TV Club

Mad Men season 6 review: after dark Don, time for Peggy in pantsuits.

Next season? Peggy in pantsuits, please.

Elisabeth Moss

AMC

Hanna, Paul,

I could barely watch Don this season. All the qualities that once drew us to him were suddenly gone.

He wasn’t suavely bedding bohemian free spirits. He was wallowing in a protracted, messy affair with his saintly friend’s wife.

He wasn’t crushing client meetings with bursts of eloquence and insight into human fragility. He was bumbling through misguided pitches, pettily squabbling with his own colleagues, and often not bothering to show up at all.

He wasn’t the retro stud who could throw back three whiskeys without consequence. He was an increasingly pitiable and dependent alcoholic.

That guy who promoted Peggy, carefully guided her through a personal crisis, and treated her as a respected peer? That guy who made a point of engaging Joan on the basis of her shrewd capabilities, and never treated her as a pile of garish curves?

That guy was pretty much absent this season. Until the very end.

Mad Men’s sweet spot from the start has been scenes in which the psychological nuances of advertising mesh with the psychological pathologies of its characters. Again and again, Don will pitch an ad concept that seems to speak just as much to his own emotional state as it does to the imperative of selling ketchup, or cars, or hotel rooms. That last client powwow with the good folks from Hershey’s was a stellar example.

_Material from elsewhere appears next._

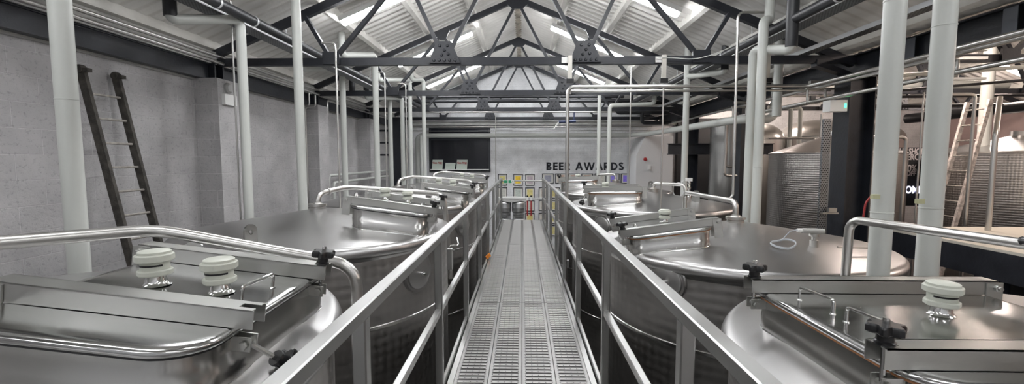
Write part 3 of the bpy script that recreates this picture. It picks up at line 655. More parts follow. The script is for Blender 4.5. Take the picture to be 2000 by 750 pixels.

But with a fascinating twist: Instead of rooting a proposed marketing campaign in his own neuroses, Don realized he didn’t want a campaign at all. Couldn’t tolerate any subterfuge or gilding. He yearned for honesty, authenticity, simple goodness.

Just before Don opened up his soul and poured it onto the conference table, he glanced meaningfully at Ted. Ted was lost in his thoughts, in love with Peggy, struggling to cling to the anchor of family amid a squall of social upheaval. The look on Ted’s face is what at last drove Don to ditch his lies and come clean. Don was so supremely selfish all season, disrupting the lives of everyone around him as he flitted from one emotional salve to the next. And then he finally looked through another man’s eyes (saw both sides, if you will, but more on that later) and thought: This guy deserves my help; I can help him. He packed Ted off to California, with the hope of saving the poor fellow’s marriage. It was a return of the selfless Don who’d made regular appearances in seasons past.

The billboard art for Season 6 featured two Dons passing each other on the sidewalk, headed in opposite directions. From beginning to end, the themes of doubling and bifurcation hovered over the season. There were Don and Ted, darkly and lightly complected, two men with the same job, two sides of the same coin—ending up on opposite coasts. There was Bob Benson (B.B. to Don’s D.D.), the mysteriously self-invented go-getter who seems to mirror Don’s early rise. There was Sally using Beth Francis—Betty’s name—on her fake I.D., after smoking cigarettes side-by-side with Betty on the car ride home from a prep school visit, two savvy blondes. And then Sally and Don: both getting too drunk, both with fake identities, one suspended from work and the other from school.

The episode closed with the Joni Mitchell–penned and Judy Collins–sung “Both Sides, Now,” floating along on its dark-light lyrical construction. “Try to see it from our side,” said Roger, ushering Don into a mandatory leave. As Troy Patterson pointed out, the Don standing before his childhood home as the season ended had at last—perhaps for the first time in his life—reconciled “be and seem.” There is one Don. He is both sides, now.

I felt a great deal of release when the show resolved Don’s ongoing, painful struggle to integrate himself. Let us be done, though, with this gloomy chapter. I hope next season’s overarching themes will be a bit brighter. Mad Men is many shows at once—an intimate character study, a period piece, even a sharp sitcom at times—but I like it best when it zooms along on the zingy momentum of office drama.

My wish for next season: It’s Peggy’s time. We’ve wrung all we can out of Don’s internal struggle. I want to watch a late ’60s working girl take control of her career while possibly turning into a one-woman wrecking ball in her personal life. Bring on the pantsuits!

Hanna and Paul, it was a true pleasure reading your entries each week. I’ll miss your companionship on the bumpy voyage that was Mad Men Season 6.